Global cybercrime prosecution a patchwork of alliances

Maria Korolov

"And as long as there are any countries that aren't cooperating, hackers around the world will use that country's infrastructure to launch attacks," he added.

For cybercrime, the area of the world where the cyber criminals can easily operate have been shrinking, said Lance James, chief scientist at security research firm Flashpoint.

"And it's also not been shrinking," he added. "What happens is that when it shrinks, it creates market demand, so they'll invest in more pipes into Russia or other places we can't get at. So it's shrinking, but they've adapted.
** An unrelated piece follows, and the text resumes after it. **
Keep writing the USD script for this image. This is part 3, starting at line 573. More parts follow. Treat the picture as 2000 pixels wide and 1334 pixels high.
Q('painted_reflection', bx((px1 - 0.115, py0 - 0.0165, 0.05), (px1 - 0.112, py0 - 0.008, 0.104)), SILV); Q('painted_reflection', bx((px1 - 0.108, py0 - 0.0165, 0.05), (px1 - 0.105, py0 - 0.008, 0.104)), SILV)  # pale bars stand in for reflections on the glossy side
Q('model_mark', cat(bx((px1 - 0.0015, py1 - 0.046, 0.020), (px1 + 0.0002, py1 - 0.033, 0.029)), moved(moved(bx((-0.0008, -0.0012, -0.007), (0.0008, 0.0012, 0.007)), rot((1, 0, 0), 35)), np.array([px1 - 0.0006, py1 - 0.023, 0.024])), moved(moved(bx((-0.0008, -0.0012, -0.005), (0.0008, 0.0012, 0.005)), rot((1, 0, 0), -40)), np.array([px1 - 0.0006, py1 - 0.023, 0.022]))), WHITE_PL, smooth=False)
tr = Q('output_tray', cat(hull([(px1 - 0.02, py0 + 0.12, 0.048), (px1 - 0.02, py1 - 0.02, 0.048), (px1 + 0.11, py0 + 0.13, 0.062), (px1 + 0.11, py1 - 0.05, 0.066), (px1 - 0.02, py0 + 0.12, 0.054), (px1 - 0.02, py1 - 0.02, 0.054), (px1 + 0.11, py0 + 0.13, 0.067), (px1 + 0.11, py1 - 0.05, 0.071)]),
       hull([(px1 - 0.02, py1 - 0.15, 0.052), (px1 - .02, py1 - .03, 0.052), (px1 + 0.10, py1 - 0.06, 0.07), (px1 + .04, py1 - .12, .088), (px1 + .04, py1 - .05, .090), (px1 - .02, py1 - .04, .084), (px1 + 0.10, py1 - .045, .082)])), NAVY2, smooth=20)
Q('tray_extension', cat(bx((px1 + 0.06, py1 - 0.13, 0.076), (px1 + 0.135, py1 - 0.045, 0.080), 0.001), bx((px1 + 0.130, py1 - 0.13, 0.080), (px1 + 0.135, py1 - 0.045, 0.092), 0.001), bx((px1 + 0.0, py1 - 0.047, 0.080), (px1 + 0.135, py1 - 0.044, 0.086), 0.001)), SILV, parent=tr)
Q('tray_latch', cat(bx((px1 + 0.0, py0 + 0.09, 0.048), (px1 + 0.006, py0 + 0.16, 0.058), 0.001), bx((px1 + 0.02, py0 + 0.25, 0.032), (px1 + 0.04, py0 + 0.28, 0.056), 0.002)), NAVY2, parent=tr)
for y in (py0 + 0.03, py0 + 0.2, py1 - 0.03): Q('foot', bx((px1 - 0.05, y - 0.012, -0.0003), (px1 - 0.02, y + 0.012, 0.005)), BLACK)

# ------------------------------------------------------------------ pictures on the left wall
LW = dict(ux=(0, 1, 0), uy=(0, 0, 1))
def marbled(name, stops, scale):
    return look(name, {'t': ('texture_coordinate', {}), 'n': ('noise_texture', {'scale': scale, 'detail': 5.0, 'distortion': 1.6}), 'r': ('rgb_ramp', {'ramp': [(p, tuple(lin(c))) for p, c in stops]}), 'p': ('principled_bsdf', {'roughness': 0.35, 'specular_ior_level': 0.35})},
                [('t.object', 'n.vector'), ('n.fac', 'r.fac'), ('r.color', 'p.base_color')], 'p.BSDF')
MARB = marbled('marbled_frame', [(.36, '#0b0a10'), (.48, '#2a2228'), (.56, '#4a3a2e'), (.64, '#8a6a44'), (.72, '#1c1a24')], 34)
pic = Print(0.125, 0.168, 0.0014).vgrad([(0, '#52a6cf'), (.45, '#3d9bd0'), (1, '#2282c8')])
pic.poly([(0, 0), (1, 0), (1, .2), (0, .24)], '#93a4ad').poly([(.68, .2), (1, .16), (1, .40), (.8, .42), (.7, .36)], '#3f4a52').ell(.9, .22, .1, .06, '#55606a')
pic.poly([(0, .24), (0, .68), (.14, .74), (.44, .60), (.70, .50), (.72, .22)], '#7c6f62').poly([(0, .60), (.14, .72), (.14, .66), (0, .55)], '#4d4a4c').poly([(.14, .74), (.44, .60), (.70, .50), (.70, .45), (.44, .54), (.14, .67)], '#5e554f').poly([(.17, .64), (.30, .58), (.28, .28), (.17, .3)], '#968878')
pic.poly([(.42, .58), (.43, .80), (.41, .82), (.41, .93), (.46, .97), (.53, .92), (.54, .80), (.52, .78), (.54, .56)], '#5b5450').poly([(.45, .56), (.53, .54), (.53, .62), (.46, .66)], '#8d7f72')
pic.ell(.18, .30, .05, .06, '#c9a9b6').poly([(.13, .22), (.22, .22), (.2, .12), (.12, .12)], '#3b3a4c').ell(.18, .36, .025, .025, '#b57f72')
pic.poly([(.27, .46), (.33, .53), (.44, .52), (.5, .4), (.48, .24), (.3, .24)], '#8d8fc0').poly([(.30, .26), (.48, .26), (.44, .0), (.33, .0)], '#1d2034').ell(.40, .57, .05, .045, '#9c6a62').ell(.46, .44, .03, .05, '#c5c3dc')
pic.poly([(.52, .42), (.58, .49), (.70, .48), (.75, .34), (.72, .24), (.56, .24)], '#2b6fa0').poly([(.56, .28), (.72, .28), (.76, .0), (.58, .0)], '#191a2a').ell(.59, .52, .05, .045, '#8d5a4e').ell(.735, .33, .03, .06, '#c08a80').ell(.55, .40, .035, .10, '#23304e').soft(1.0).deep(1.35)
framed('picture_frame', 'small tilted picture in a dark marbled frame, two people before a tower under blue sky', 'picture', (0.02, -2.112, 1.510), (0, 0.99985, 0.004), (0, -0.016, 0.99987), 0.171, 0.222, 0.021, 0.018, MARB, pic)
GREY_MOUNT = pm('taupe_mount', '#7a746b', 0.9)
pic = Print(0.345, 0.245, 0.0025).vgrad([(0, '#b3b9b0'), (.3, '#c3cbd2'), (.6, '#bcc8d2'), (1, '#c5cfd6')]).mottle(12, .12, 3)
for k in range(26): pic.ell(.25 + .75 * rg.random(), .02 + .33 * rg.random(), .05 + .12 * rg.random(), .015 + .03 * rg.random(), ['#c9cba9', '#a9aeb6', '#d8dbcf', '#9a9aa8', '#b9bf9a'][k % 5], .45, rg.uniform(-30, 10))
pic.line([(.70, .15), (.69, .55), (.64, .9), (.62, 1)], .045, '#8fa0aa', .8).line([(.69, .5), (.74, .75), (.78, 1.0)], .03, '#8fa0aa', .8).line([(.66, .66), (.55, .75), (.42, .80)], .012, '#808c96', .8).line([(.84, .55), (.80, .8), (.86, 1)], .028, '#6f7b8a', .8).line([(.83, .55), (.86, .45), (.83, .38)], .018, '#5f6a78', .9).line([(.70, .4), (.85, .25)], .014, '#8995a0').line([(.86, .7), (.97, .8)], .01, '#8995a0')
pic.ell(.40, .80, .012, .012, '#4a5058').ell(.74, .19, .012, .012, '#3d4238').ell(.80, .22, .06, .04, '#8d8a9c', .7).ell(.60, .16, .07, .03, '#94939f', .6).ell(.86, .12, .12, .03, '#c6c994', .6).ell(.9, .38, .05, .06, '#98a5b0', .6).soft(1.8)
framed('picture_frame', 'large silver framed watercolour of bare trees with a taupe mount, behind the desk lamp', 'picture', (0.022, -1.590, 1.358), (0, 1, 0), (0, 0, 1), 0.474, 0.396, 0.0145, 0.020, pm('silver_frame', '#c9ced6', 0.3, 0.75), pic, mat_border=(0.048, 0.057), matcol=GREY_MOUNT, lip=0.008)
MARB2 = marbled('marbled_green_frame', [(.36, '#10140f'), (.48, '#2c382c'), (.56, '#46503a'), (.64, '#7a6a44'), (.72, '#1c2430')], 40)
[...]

It's literally whack-a-mole."

What doesn't help is that many countries have different definitions of what actually counts as a crime.

For example, when Mark Weatherford, senior vice president and chief cybersecurity strategist at vArmour, was working for the Department of Homeland Security, where he was the deputy under secretary for cybersecurity, one of his challenges was working with other countries to establish lines of communication about how to deal with cyber issues.

"I was at one institute three or four years ago, and there were 174 countries at the meeting, and we were challenged on just coming up and agreeing on terms," he said. "What does cybersecurity mean? What does cybercrime mean?"

The U.S. might say that a cybercrime occurred because there was a data breach, or cyber espionage.

"But another country may say, depending on the circumstances, 'We don't think a crime was committed, so we're not going to comply with extradition,'" he said.

Then there's the thorny question of state-sponsored actions, he added. "We go to other countries and say, 'We want you to extradite.' But what if Russia came to us, and said, 'We know there were people in your government responsible for some activity, and we want you to extradite a government official or a general to Russia to face trial for this crime'?"

"I don't know how we would feel about that," he said.

This is an area that requires the international community to come together and create some norms, he said, that everyone could agree to.

The new European Union General Data Protection Regulation, which goes into effect next year, will help set some standards, he said.

And the Tallinn 2.0 cybersecurity manual was released earlier this month, he added, which should lead to more organizations talking about the issue.

"It was led by NATO and there were 19 different countries that participating in its drafting," he said.

The European Union has seen great success in its cybercrime prosecution efforts with the establishment of Europol and its cyber-capabilities, said Eddie Schwartz, member of the ISACA Board of Directors and executive vice president of cyber-services at Dark Matter. Previously, he was global vice president of cybersecurity services for Verizon, and vice president and CISO for RSA.